En même temps, la recette n’est-elle pas dans un autre titre de l’album Prendre le temps. Est-ce ce qui a construit Sinsemilia ?
La première personne pour qui j’ai écrit ce morceau c’est moi. On dirait le mec qui donne des conseils mais c’est pour me rappeler de prendre le temps de vivre. Avec Sinsemilia, c’est une course qu’on adore mais une course qui dure depuis 20 ans. On vient de terminer l’album. On a deux mois pour préparer la tournée. On bosse la tournée comme un fou. Après on est dans un bus. On va essayer de prendre plus le temps par la suite. Comme Riké vient de le dire, prenez au moins le temps d’apprécier les choses à leur juste valeur. Il y a cette notion là. Prenons le temps d’avoir conscience de la chance qu’on a.
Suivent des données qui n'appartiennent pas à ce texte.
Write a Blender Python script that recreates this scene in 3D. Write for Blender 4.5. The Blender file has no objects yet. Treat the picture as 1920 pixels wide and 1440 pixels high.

Est-ce que vous êtes capable aujourd’hui d’analyser le plaisir que vous prenez ensemble et pourquoi ? A quoi tient ce grand plaisir d’être ensemble ?
On est trop émotif… On est des fragiles. Il y avait beaucoup d’amitié avant le groupe. On avait 15 ans. 20 ans plus tard, ça a dépassé l’amitié.
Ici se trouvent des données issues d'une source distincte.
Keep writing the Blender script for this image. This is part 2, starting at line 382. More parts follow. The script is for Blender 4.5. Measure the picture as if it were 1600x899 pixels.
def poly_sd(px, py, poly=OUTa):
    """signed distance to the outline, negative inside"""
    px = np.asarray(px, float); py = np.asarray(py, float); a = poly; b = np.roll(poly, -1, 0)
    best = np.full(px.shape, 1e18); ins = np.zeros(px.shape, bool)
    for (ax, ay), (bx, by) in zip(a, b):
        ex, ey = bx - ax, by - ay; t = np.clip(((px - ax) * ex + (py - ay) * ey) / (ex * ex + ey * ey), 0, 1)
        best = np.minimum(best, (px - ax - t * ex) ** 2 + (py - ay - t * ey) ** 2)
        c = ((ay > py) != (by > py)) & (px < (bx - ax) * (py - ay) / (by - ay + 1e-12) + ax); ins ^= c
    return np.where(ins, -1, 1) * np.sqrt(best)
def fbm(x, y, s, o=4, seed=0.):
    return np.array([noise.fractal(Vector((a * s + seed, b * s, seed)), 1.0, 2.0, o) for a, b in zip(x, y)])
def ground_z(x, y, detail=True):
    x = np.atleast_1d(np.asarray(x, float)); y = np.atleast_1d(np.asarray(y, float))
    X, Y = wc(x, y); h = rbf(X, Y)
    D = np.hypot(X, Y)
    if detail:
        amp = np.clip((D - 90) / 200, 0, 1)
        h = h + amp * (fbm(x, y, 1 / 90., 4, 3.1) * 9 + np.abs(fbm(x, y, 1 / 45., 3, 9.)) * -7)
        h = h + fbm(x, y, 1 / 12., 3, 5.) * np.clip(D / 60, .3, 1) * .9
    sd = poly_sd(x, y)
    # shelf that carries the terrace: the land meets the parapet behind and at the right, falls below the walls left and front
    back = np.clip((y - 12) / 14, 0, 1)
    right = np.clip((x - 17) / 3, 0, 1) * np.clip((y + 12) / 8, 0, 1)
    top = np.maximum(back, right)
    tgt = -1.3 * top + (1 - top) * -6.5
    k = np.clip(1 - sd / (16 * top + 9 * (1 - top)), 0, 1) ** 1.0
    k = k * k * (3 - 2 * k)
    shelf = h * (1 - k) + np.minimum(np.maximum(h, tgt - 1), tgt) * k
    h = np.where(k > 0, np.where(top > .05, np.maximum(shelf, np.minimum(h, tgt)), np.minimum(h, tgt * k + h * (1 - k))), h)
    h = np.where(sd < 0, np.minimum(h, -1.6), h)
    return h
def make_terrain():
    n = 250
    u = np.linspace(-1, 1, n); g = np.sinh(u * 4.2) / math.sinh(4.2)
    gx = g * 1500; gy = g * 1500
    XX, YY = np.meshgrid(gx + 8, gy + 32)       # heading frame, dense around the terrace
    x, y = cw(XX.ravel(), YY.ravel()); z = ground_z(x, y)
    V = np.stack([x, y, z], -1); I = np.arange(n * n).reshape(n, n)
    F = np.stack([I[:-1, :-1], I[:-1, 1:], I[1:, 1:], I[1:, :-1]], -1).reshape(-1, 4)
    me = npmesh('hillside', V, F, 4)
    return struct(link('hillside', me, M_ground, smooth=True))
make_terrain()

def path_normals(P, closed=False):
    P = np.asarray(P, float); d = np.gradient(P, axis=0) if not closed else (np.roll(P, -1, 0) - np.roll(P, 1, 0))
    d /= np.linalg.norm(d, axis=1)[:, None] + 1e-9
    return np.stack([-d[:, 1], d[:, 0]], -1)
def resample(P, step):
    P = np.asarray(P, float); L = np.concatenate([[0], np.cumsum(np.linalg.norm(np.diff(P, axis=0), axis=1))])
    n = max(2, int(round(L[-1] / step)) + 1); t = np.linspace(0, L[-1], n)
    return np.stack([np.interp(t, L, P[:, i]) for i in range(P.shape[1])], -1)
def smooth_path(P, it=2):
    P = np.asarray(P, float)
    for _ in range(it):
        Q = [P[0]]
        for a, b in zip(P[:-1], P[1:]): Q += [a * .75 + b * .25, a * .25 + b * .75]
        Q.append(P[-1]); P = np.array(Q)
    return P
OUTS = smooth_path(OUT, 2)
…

En même temps, l’authenticité est un peu un combat quotidien pour essayer de lutter contre la pression extérieure. Vous avez cette sensation ?
Non, j’ai plus de mal à comprendre les gens qui changent à ce point là. Nous, on a changé en tant qu’êtres humains, c’est normal au fil des années. Mais ce n’est pas lié à la musique, à un éventuel succès. Je ne te dis pas qu’en 1998, quand ça n’a pas marché pendant un an, je n’avais pas le melon. Mais un melon relatif. Quand ça commence à bien marcher pour toi, si tu n’es pas trop con, tu redescends, tu relativises. On avait la chance d’être à Grenoble. Tu ne vas pas faire le fier devant un ami qui fait un boulot dur pour ramener un salaire rock&roll. Au bout de trois fois où tu te la joues, tu te dis que tu es ridicule. Ce n’est pas un combat. On est des gens normaux. On n’a pas plus de mérite à faire de la musique que le mec qui bosse à l’usine. On a plus de chance, ça c’est sûr. Mais on n’a pas plus de mérite qu’un autre. On a un magnifique métier mais ça ne fait pas de nous des gens mieux que le mec d’à côté qui va bosser.